#### [SET PROBLEM]
Copy the listing below line for line, starting at its first line and ending with the line that has "in the wall')" in it. Add nothing.

#### [GIVEN INFORMATION]
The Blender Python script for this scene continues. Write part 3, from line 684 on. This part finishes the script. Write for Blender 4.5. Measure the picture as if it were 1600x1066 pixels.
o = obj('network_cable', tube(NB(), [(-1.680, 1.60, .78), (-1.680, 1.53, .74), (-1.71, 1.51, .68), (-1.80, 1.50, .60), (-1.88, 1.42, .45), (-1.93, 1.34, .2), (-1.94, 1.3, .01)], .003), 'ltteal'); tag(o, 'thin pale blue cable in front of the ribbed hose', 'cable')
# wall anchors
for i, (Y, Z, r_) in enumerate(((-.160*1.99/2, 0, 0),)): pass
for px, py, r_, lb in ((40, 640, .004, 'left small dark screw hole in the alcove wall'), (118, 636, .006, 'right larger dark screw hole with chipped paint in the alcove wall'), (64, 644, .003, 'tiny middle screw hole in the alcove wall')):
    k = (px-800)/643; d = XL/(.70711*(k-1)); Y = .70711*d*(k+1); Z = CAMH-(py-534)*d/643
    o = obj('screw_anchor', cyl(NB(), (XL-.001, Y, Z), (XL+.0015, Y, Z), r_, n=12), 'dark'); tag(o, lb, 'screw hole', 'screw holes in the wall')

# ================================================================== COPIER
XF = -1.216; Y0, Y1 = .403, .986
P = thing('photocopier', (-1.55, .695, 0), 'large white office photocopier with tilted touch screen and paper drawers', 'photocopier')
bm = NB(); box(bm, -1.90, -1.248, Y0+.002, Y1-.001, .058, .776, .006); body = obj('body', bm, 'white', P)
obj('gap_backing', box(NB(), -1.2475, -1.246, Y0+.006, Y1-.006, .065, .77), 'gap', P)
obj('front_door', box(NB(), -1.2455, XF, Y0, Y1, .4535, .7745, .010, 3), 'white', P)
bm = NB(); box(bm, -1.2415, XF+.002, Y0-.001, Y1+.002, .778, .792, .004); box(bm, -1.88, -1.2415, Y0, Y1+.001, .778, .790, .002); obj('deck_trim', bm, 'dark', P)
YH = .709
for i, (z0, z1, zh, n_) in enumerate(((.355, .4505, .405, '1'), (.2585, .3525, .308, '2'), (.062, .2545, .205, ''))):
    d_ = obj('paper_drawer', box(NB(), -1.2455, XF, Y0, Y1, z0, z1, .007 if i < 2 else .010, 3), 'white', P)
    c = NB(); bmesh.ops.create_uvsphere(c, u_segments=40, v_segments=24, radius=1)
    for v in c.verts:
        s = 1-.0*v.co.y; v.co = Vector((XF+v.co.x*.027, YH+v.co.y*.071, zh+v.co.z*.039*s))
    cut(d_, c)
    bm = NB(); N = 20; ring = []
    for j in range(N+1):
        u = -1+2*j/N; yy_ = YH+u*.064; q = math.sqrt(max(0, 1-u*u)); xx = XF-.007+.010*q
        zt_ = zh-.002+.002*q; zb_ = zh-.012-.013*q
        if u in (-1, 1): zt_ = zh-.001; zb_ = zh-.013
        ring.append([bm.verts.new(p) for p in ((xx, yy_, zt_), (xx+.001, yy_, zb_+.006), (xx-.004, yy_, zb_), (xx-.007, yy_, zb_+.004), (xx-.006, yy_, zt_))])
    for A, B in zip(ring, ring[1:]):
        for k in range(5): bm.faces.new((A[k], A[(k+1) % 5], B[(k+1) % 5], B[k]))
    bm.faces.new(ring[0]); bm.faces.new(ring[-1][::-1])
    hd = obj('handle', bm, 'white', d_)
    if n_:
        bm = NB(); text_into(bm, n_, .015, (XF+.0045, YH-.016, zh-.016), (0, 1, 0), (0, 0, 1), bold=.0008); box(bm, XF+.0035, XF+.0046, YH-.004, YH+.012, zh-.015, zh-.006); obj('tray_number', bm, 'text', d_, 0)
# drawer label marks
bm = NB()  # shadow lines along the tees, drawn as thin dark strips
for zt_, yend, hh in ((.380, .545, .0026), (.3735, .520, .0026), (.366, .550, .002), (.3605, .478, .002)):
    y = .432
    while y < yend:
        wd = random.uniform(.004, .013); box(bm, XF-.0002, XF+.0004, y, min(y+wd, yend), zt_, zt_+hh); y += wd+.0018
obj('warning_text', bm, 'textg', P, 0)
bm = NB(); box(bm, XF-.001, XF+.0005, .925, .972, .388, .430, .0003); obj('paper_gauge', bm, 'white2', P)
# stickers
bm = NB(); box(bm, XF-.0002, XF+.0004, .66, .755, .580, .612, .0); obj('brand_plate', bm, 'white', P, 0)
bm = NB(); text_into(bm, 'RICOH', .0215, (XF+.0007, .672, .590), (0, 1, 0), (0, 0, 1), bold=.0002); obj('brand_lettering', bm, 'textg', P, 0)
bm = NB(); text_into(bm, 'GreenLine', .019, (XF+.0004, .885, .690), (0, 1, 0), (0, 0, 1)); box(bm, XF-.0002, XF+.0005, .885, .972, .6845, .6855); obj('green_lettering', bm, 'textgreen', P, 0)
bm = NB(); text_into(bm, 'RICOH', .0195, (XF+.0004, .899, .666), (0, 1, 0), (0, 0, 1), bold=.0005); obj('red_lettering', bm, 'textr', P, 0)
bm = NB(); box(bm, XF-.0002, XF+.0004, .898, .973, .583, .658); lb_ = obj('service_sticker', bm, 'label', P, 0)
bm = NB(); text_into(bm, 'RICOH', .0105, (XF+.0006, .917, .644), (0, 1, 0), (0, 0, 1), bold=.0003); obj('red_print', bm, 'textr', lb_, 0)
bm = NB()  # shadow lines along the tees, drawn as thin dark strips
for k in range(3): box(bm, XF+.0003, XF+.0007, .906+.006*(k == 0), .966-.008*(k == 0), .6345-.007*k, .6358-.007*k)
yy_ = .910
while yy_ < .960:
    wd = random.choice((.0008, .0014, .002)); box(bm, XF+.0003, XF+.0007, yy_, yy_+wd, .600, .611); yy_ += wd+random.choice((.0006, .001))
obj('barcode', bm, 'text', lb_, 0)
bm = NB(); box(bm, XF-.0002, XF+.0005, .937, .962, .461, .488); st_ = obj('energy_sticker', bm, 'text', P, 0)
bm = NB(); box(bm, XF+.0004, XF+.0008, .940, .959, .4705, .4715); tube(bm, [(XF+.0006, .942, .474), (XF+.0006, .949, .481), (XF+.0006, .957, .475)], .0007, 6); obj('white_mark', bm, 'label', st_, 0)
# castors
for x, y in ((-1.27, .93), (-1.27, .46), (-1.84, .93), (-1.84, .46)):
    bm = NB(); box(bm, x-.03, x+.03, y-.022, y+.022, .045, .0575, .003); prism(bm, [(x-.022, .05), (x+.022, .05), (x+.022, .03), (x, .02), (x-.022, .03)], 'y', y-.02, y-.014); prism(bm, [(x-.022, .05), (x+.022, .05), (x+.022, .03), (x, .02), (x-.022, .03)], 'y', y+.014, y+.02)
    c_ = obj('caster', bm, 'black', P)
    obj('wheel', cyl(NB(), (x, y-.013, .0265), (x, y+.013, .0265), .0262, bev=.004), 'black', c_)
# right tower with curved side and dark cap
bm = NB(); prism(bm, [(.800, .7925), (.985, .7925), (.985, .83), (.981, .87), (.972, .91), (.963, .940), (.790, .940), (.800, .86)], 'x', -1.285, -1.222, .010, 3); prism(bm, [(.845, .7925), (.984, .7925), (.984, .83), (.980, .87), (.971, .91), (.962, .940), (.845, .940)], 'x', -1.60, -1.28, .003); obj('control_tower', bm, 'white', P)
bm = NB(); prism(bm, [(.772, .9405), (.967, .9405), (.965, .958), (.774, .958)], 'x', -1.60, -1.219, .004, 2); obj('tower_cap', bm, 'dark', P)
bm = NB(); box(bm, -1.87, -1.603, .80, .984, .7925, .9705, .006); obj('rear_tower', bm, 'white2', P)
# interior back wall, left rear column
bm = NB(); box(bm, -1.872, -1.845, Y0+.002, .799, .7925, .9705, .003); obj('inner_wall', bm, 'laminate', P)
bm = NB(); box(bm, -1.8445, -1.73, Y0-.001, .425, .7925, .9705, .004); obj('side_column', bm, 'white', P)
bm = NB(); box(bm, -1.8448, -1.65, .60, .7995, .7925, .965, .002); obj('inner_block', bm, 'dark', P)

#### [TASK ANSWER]
The Blender Python script for this scene continues. Write part 3, from line 684 on. This part finishes the script. Write for Blender 4.5. Measure the picture as if it were 1600x1066 pixels.
o = obj('network_cable', tube(NB(), [(-1.680, 1.60, .78), (-1.680, 1.53, .74), (-1.71, 1.51, .68), (-1.80, 1.50, .60), (-1.88, 1.42, .45), (-1.93, 1.34, .2), (-1.94, 1.3, .01)], .003), 'ltteal'); tag(o, 'thin pale blue cable in front of the ribbed hose', 'cable')
# wall anchors
for i, (Y, Z, r_) in enumerate(((-.160*1.99/2, 0, 0),)): pass
for px, py, r_, lb in ((40, 640, .004, 'left small dark screw hole in the alcove wall'), (118, 636, .006, 'right larger dark screw hole with chipped paint in the alcove wall'), (64, 644, .003, 'tiny middle screw hole in the alcove wall')):
    k = (px-800)/643; d = XL/(.70711*(k-1)); Y = .70711*d*(k+1); Z = CAMH-(py-534)*d/643
    o = obj('screw_anchor', cyl(NB(), (XL-.001, Y, Z), (XL+.0015, Y, Z), r_, n=12), 'dark'); tag(o, lb, 'screw hole', 'screw holes in the wall')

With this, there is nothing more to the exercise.